▶ [AIM]
Write out the whole listing again, exactly.
>> start DATA PROVIDED
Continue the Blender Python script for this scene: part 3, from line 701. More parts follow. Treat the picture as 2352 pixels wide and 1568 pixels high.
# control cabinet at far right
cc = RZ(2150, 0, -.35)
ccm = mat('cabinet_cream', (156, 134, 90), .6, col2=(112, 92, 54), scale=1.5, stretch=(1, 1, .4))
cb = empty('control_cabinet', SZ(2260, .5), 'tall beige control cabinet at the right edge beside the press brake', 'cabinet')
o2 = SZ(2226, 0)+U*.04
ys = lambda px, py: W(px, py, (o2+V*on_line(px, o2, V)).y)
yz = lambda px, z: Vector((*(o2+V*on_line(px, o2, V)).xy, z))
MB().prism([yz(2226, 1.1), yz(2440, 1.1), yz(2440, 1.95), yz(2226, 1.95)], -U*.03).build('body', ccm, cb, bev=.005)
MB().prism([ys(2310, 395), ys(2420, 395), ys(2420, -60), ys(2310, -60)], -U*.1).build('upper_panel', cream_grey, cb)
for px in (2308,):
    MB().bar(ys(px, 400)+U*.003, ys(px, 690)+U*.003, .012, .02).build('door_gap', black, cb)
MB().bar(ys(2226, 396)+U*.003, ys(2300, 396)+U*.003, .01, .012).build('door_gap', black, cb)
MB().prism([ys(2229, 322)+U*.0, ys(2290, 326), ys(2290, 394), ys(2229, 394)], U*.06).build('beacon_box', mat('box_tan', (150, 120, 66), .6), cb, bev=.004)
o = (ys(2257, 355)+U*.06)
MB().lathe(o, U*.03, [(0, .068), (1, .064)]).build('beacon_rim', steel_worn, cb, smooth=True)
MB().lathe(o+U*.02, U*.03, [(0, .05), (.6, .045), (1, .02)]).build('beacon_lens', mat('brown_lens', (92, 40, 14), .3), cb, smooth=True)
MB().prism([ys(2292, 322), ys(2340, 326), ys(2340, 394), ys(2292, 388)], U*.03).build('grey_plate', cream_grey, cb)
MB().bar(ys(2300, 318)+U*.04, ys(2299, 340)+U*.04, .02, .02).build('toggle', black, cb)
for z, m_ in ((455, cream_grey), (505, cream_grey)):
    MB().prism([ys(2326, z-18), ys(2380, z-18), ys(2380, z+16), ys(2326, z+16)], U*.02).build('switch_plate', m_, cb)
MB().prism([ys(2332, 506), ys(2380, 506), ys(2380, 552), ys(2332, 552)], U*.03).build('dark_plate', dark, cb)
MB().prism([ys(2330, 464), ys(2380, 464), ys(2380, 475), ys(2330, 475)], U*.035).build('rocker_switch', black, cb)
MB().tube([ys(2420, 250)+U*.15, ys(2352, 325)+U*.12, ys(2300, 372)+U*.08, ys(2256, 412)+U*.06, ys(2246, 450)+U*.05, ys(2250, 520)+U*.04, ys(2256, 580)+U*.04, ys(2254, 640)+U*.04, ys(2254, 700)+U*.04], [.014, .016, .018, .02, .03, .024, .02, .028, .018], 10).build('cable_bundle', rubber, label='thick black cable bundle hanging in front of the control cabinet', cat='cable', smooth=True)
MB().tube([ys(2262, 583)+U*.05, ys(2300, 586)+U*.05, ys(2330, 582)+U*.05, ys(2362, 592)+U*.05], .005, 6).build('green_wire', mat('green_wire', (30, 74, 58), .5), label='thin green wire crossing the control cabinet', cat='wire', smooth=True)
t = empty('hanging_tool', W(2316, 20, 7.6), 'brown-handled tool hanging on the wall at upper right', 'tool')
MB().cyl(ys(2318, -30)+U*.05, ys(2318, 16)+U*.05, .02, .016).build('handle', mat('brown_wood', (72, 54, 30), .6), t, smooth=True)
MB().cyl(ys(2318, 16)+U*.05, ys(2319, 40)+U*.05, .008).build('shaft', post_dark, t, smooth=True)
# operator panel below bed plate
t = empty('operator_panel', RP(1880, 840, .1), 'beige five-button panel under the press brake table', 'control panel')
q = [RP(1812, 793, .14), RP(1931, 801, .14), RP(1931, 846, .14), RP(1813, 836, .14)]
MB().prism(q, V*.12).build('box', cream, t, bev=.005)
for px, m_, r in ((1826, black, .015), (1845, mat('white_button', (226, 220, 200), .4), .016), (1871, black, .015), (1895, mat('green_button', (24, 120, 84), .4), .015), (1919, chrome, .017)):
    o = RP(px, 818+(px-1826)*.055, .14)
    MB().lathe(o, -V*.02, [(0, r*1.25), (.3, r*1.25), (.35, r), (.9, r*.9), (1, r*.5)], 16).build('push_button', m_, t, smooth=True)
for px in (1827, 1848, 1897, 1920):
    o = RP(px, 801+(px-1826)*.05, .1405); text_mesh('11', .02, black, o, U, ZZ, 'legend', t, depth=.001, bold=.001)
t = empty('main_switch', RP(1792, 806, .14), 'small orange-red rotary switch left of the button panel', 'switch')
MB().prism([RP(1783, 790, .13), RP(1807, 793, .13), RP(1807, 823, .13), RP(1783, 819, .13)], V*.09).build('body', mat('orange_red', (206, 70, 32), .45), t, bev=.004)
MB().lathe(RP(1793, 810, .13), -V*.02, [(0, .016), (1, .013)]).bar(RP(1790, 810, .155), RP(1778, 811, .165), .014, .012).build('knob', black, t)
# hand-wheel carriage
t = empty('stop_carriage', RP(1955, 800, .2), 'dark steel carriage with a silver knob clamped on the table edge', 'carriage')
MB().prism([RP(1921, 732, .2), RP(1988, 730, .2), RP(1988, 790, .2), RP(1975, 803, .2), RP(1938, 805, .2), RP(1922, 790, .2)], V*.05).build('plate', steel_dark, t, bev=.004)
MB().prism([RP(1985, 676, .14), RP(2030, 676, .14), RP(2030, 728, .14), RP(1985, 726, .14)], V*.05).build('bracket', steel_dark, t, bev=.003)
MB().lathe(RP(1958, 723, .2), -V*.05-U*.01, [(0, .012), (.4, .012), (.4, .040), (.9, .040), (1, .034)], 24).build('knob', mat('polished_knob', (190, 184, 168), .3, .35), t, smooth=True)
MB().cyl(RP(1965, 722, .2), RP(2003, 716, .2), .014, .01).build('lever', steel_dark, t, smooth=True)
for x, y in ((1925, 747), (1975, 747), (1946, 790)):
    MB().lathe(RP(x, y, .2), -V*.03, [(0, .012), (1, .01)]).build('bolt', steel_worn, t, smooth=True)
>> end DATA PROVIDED
▶ [THE RESPONSE]
Continue the Blender Python script for this scene: part 3, from line 701. More parts follow. Treat the picture as 2352 pixels wide and 1568 pixels high.
# control cabinet at far right
cc = RZ(2150, 0, -.35)
ccm = mat('cabinet_cream', (156, 134, 90), .6, col2=(112, 92, 54), scale=1.5, stretch=(1, 1, .4))
cb = empty('control_cabinet', SZ(2260, .5), 'tall beige control cabinet at the right edge beside the press brake', 'cabinet')
o2 = SZ(2226, 0)+U*.04
ys = lambda px, py: W(px, py, (o2+V*on_line(px, o2, V)).y)
yz = lambda px, z: Vector((*(o2+V*on_line(px, o2, V)).xy, z))
MB().prism([yz(2226, 1.1), yz(2440, 1.1), yz(2440, 1.95), yz(2226, 1.95)], -U*.03).build('body', ccm, cb, bev=.005)
MB().prism([ys(2310, 395), ys(2420, 395), ys(2420, -60), ys(2310, -60)], -U*.1).build('upper_panel', cream_grey, cb)
for px in (2308,):
    MB().bar(ys(px, 400)+U*.003, ys(px, 690)+U*.003, .012, .02).build('door_gap', black, cb)
MB().bar(ys(2226, 396)+U*.003, ys(2300, 396)+U*.003, .01, .012).build('door_gap', black, cb)
MB().prism([ys(2229, 322)+U*.0, ys(2290, 326), ys(2290, 394), ys(2229, 394)], U*.06).build('beacon_box', mat('box_tan', (150, 120, 66), .6), cb, bev=.004)
o = (ys(2257, 355)+U*.06)
MB().lathe(o, U*.03, [(0, .068), (1, .064)]).build('beacon_rim', steel_worn, cb, smooth=True)
MB().lathe(o+U*.02, U*.03, [(0, .05), (.6, .045), (1, .02)]).build('beacon_lens', mat('brown_lens', (92, 40, 14), .3), cb, smooth=True)
MB().prism([ys(2292, 322), ys(2340, 326), ys(2340, 394), ys(2292, 388)], U*.03).build('grey_plate', cream_grey, cb)
MB().bar(ys(2300, 318)+U*.04, ys(2299, 340)+U*.04, .02, .02).build('toggle', black, cb)
for z, m_ in ((455, cream_grey), (505, cream_grey)):
    MB().prism([ys(2326, z-18), ys(2380, z-18), ys(2380, z+16), ys(2326, z+16)], U*.02).build('switch_plate', m_, cb)
MB().prism([ys(2332, 506), ys(2380, 506), ys(2380, 552), ys(2332, 552)], U*.03).build('dark_plate', dark, cb)
MB().prism([ys(2330, 464), ys(2380, 464), ys(2380, 475), ys(2330, 475)], U*.035).build('rocker_switch', black, cb)
MB().tube([ys(2420, 250)+U*.15, ys(2352, 325)+U*.12, ys(2300, 372)+U*.08, ys(2256, 412)+U*.06, ys(2246, 450)+U*.05, ys(2250, 520)+U*.04, ys(2256, 580)+U*.04, ys(2254, 640)+U*.04, ys(2254, 700)+U*.04], [.014, .016, .018, .02, .03, .024, .02, .028, .018], 10).build('cable_bundle', rubber, label='thick black cable bundle hanging in front of the control cabinet', cat='cable', smooth=True)
MB().tube([ys(2262, 583)+U*.05, ys(2300, 586)+U*.05, ys(2330, 582)+U*.05, ys(2362, 592)+U*.05], .005, 6).build('green_wire', mat('green_wire', (30, 74, 58), .5), label='thin green wire crossing the control cabinet', cat='wire', smooth=True)
t = empty('hanging_tool', W(2316, 20, 7.6), 'brown-handled tool hanging on the wall at upper right', 'tool')
MB().cyl(ys(2318, -30)+U*.05, ys(2318, 16)+U*.05, .02, .016).build('handle', mat('brown_wood', (72, 54, 30), .6), t, smooth=True)
MB().cyl(ys(2318, 16)+U*.05, ys(2319, 40)+U*.05, .008).build('shaft', post_dark, t, smooth=True)
# operator panel below bed plate
t = empty('operator_panel', RP(1880, 840, .1), 'beige five-button panel under the press brake table', 'control panel')
q = [RP(1812, 793, .14), RP(1931, 801, .14), RP(1931, 846, .14), RP(1813, 836, .14)]
MB().prism(q, V*.12).build('box', cream, t, bev=.005)
for px, m_, r in ((1826, black, .015), (1845, mat('white_button', (226, 220, 200), .4), .016), (1871, black, .015), (1895, mat('green_button', (24, 120, 84), .4), .015), (1919, chrome, .017)):
    o = RP(px, 818+(px-1826)*.055, .14)
    MB().lathe(o, -V*.02, [(0, r*1.25), (.3, r*1.25), (.35, r), (.9, r*.9), (1, r*.5)], 16).build('push_button', m_, t, smooth=True)
for px in (1827, 1848, 1897, 1920):
    o = RP(px, 801+(px-1826)*.05, .1405); text_mesh('11', .02, black, o, U, ZZ, 'legend', t, depth=.001, bold=.001)
t = empty('main_switch', RP(1792, 806, .14), 'small orange-red rotary switch left of the button panel', 'switch')
MB().prism([RP(1783, 790, .13), RP(1807, 793, .13), RP(1807, 823, .13), RP(1783, 819, .13)], V*.09).build('body', mat('orange_red', (206, 70, 32), .45), t, bev=.004)
MB().lathe(RP(1793, 810, .13), -V*.02, [(0, .016), (1, .013)]).bar(RP(1790, 810, .155), RP(1778, 811, .165), .014, .012).build('knob', black, t)
# hand-wheel carriage
t = empty('stop_carriage', RP(1955, 800, .2), 'dark steel carriage with a silver knob clamped on the table edge', 'carriage')
MB().prism([RP(1921, 732, .2), RP(1988, 730, .2), RP(1988, 790, .2), RP(1975, 803, .2), RP(1938, 805, .2), RP(1922, 790, .2)], V*.05).build('plate', steel_dark, t, bev=.004)
MB().prism([RP(1985, 676, .14), RP(2030, 676, .14), RP(2030, 728, .14), RP(1985, 726, .14)], V*.05).build('bracket', steel_dark, t, bev=.003)
MB().lathe(RP(1958, 723, .2), -V*.05-U*.01, [(0, .012), (.4, .012), (.4, .040), (.9, .040), (1, .034)], 24).build('knob', mat('polished_knob', (190, 184, 168), .3, .35), t, smooth=True)
MB().cyl(RP(1965, 722, .2), RP(2003, 716, .2), .014, .01).build('lever', steel_dark, t, smooth=True)
for x, y in ((1925, 747), (1975, 747), (1946, 790)):
    MB().lathe(RP(x, y, .2), -V*.03, [(0, .012), (1, .01)]).build('bolt', steel_worn, t, smooth=True)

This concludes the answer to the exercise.